Lt. Col. Christopher Wilson, commander of the 121st Fighter Squadron of the D.C. Air National Guard 113th Wing, said in a statement that “NASA’s Wallops Flight Facility served as the simulated austere environment where we had our expert maintenance personnel rapidly regenerate aircraft by refueling and rearming them.”

“We tested how quickly we could get those aircraft airborne again in order to generate combat air power in a contingency environment,” he said.

Procurement of the APG-83 radars for F-16 modernization looks to continue in the coming years.

The House Appropriations Committee’s version of the fiscal 2021 funding bill added $75 million for the procurement of the APG-83 radars for the ANG.

The AESA program for the F-16s may cost $1.8 billion overall, as the F-16s are also to receive upgradable software to extend F-16 service life for another 20 years and to ease F-16 operations in electronic warfare-contested environments.

On July 2, the Operational Flight Program Combined Test Force, 40th Flight Test Squadron and the 85th Test and Evaluation Squadron at Eglin AFB, Fla., for the first time tested the APG-83 in a four-ship formation to see how the radar would perform in combat, whether there was any radar interference, and whether the formation improved or degraded the individual aircraft’s radar signals.

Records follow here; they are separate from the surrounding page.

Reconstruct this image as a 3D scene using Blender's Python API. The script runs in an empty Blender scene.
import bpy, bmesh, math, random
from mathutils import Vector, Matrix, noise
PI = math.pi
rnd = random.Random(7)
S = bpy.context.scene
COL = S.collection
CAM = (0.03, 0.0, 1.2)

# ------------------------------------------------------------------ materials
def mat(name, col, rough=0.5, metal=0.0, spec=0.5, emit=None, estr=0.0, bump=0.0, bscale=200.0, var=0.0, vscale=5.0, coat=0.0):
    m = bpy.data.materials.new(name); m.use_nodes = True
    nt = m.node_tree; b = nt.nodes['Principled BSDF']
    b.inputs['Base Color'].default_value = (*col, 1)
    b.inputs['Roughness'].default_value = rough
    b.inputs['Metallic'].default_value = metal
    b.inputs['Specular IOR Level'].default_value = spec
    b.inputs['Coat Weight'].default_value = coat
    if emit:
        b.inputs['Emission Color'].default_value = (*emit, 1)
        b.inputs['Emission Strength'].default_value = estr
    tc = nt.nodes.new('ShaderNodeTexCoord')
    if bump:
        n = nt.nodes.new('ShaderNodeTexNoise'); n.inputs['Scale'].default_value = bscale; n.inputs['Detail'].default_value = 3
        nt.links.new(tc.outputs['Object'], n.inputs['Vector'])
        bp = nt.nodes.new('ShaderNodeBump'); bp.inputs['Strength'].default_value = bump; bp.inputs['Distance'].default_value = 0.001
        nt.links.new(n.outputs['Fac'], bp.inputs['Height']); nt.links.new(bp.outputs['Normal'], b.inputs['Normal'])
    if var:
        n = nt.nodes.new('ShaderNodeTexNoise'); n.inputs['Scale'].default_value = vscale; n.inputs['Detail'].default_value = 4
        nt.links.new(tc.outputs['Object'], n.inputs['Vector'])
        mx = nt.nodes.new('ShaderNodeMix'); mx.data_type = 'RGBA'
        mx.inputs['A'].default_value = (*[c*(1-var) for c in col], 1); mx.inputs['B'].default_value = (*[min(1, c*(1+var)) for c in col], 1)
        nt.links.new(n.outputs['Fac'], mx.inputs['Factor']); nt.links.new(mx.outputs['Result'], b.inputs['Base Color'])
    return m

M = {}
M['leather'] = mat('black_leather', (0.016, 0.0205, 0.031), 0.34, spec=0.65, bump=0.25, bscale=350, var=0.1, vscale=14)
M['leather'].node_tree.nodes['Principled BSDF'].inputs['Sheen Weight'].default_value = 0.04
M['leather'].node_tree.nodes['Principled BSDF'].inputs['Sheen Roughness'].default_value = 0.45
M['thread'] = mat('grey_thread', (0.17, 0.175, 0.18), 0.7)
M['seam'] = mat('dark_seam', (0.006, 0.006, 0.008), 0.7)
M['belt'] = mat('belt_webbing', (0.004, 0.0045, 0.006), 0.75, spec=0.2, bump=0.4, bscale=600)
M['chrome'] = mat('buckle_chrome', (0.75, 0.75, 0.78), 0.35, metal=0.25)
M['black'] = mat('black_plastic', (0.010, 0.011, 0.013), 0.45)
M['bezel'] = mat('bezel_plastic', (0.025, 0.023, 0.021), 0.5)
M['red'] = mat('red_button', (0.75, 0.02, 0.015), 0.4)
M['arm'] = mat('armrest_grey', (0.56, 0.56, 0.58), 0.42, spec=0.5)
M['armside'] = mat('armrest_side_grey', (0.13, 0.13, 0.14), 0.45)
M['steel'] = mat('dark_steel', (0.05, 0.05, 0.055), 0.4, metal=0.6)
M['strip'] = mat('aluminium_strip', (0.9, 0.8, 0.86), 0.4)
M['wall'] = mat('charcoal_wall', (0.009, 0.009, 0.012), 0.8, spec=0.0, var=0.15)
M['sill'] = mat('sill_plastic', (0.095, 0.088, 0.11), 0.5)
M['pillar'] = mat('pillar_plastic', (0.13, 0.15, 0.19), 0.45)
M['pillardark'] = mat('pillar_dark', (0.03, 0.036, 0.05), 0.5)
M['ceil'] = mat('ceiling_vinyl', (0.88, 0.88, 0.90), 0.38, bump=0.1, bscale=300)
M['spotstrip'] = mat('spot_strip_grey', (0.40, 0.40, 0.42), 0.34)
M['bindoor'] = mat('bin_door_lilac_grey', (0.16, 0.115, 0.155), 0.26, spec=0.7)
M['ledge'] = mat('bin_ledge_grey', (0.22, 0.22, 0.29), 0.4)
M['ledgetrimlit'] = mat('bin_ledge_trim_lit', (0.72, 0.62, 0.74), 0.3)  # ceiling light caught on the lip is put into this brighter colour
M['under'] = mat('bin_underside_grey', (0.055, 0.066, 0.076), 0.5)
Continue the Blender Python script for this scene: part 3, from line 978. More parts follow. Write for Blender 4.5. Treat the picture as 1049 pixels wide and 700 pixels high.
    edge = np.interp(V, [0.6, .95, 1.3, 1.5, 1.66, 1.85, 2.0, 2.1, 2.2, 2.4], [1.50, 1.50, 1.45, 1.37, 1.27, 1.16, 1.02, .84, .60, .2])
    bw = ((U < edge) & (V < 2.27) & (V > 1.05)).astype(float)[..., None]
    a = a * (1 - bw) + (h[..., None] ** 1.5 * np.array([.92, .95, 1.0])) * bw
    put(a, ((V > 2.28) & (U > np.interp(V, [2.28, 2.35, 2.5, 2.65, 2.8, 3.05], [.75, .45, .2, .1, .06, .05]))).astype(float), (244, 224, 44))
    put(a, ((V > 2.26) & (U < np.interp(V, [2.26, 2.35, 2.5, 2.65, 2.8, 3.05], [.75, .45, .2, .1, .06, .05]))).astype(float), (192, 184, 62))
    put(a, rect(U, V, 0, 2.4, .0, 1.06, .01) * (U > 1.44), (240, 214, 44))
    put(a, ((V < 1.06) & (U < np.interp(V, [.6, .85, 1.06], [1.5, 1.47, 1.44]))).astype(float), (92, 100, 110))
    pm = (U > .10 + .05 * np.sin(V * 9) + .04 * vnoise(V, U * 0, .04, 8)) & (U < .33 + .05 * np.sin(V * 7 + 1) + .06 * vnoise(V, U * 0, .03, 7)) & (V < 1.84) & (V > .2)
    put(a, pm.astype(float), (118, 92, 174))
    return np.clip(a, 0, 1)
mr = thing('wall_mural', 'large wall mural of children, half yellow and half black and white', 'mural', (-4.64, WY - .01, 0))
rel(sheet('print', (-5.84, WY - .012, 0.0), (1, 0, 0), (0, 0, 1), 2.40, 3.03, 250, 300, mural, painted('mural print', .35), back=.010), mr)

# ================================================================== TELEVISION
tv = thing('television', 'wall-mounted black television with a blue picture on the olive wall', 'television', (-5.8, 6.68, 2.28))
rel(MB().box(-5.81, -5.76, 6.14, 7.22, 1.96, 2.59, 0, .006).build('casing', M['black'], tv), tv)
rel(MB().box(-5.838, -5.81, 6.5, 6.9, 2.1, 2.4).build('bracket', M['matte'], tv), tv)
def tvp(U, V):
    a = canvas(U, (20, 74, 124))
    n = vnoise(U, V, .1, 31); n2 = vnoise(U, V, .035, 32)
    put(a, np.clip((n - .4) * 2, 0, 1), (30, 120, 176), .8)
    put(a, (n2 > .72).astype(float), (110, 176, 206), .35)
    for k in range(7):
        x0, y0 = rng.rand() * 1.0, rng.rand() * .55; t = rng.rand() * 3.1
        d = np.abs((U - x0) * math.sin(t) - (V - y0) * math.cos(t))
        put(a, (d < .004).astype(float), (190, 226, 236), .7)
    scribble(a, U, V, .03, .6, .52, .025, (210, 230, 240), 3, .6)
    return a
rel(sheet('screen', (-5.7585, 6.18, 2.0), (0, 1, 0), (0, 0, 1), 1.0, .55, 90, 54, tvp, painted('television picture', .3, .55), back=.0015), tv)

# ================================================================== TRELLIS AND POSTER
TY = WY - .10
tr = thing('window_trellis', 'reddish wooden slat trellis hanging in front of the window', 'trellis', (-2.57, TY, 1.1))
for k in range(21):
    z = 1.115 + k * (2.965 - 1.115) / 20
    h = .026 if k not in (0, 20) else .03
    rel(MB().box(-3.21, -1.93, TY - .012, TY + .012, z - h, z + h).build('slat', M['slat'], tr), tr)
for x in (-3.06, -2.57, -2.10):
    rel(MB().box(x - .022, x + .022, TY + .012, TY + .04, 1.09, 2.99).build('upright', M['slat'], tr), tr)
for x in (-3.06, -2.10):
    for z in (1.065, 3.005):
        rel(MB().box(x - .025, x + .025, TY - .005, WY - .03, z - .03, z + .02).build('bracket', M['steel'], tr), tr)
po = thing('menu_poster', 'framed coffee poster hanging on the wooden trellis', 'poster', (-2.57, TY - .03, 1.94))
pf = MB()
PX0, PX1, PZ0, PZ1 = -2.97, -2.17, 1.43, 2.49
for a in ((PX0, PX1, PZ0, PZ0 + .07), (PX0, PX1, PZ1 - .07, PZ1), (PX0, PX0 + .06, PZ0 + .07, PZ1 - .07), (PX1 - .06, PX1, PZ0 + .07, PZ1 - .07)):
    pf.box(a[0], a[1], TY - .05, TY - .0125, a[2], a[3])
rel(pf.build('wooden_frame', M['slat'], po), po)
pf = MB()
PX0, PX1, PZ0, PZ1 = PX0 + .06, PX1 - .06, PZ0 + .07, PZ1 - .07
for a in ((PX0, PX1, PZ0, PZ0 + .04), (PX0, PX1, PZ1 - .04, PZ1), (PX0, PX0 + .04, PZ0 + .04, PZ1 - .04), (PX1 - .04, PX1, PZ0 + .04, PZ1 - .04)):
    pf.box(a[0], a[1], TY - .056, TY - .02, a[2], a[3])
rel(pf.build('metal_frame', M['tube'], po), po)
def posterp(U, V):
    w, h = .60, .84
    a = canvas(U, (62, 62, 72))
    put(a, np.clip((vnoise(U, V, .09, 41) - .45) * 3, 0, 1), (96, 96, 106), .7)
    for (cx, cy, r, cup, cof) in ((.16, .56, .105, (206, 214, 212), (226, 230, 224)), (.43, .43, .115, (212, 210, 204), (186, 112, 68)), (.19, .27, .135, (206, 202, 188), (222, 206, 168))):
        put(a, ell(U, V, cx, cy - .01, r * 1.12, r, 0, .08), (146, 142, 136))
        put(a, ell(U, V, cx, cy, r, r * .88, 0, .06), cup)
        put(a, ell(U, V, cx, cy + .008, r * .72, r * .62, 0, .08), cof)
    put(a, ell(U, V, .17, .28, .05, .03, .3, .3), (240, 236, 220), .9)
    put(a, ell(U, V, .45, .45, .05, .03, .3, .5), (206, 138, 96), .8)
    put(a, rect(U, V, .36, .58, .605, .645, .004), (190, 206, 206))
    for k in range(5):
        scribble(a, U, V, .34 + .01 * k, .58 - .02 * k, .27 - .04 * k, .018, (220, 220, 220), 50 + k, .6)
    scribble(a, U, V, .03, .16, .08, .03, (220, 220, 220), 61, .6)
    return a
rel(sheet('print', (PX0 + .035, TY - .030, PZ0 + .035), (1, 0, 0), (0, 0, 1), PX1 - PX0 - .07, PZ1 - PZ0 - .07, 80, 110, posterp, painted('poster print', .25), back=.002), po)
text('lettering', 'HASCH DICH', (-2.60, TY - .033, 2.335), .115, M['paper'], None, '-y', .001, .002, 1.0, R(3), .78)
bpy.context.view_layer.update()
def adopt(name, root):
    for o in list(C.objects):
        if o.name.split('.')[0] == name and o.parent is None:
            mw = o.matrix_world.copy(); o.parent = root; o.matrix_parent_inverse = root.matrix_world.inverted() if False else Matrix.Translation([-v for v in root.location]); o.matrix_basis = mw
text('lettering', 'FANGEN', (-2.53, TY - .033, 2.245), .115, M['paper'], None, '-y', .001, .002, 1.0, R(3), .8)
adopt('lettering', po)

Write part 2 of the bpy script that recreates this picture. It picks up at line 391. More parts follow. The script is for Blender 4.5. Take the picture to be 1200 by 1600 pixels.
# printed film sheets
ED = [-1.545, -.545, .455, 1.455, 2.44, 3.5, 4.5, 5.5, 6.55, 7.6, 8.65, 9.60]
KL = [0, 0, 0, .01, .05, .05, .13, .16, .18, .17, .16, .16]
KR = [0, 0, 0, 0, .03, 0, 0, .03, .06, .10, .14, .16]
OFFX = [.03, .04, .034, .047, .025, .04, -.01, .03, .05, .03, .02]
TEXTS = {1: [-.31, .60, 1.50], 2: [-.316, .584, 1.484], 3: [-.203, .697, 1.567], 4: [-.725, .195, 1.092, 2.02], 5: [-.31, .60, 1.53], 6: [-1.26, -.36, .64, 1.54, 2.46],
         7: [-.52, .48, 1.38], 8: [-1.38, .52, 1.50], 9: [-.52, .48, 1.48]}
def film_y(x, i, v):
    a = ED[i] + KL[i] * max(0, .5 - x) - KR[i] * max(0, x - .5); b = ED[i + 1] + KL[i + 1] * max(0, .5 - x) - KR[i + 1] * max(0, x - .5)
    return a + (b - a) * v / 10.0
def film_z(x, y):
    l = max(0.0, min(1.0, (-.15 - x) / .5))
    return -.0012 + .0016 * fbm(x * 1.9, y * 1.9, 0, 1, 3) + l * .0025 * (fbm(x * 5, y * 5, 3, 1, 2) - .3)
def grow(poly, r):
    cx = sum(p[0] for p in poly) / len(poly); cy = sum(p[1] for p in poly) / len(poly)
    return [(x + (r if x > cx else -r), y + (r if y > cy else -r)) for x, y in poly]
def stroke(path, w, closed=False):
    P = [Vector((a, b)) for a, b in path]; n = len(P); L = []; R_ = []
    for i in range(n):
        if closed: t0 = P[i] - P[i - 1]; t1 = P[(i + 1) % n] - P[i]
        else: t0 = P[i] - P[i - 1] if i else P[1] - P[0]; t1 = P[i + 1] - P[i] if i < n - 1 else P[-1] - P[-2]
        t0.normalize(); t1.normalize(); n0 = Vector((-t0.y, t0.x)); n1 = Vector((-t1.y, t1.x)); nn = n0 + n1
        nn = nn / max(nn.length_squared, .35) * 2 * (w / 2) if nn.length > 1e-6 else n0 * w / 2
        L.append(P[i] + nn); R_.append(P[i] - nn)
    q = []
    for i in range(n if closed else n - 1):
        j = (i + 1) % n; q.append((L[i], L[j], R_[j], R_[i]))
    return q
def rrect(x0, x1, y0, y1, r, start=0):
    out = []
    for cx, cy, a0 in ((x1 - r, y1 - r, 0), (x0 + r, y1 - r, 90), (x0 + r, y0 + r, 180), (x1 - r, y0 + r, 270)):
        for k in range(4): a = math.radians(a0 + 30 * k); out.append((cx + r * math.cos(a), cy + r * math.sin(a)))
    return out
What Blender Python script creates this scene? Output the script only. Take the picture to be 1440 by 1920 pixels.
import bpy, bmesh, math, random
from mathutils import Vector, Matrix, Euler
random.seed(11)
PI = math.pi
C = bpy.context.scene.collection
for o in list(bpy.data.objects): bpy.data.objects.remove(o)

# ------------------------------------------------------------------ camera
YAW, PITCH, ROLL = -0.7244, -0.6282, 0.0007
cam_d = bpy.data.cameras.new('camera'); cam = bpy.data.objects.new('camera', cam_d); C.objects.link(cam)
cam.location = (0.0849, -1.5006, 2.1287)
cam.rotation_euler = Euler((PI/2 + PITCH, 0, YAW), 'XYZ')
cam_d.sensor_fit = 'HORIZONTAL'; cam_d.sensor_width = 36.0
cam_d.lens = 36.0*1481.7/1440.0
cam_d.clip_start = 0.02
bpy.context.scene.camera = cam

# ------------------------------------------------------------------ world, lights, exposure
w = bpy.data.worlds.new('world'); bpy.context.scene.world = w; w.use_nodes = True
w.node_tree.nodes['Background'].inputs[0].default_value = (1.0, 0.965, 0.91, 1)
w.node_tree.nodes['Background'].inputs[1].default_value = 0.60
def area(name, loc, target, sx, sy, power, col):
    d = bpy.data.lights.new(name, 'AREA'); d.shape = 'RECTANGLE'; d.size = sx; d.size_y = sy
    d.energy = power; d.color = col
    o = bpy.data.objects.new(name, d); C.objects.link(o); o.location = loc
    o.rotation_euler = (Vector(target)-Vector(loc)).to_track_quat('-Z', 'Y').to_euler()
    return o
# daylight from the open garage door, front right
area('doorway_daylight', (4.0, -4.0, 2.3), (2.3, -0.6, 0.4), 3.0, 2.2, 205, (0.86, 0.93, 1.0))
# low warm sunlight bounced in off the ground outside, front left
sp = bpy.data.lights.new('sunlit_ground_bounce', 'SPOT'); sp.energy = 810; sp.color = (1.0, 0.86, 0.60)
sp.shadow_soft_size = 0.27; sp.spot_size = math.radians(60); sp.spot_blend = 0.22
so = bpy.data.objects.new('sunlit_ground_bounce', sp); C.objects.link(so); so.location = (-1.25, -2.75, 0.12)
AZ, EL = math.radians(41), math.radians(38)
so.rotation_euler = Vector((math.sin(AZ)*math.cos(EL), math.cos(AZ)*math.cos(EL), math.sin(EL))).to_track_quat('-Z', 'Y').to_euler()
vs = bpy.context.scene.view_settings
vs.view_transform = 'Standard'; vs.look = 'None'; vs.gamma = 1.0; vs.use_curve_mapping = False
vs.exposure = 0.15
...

The APG-83 radar, which allows detection out to 65 nautical miles, is one of 13 F-16 simultaneous upgrades for the F-16 fleet, which has not seen new hardware in years, according to pilots. Such other upgrades include a Lockheed Martin automatic ground-collision avoidance system(AGCAS), the Raytheon Technologies [RTX] ALR-69A digital radar warning receiver, the Advanced Identification Friend or Foe Mode 5 NATO standard, and a communications suite upgrade for the Collins Aerospace [RTX] ARC-210 satellite communications radios in F-16s.

While the F-16 AESA upgrade was envisioned to cost $1 million per aircraft, the decline in radar competitors has meant that the cost has ballooned per plane, according to the Teal Group.

Just two companies–Northrop Grumman and Raytheon–build big ticket military radars.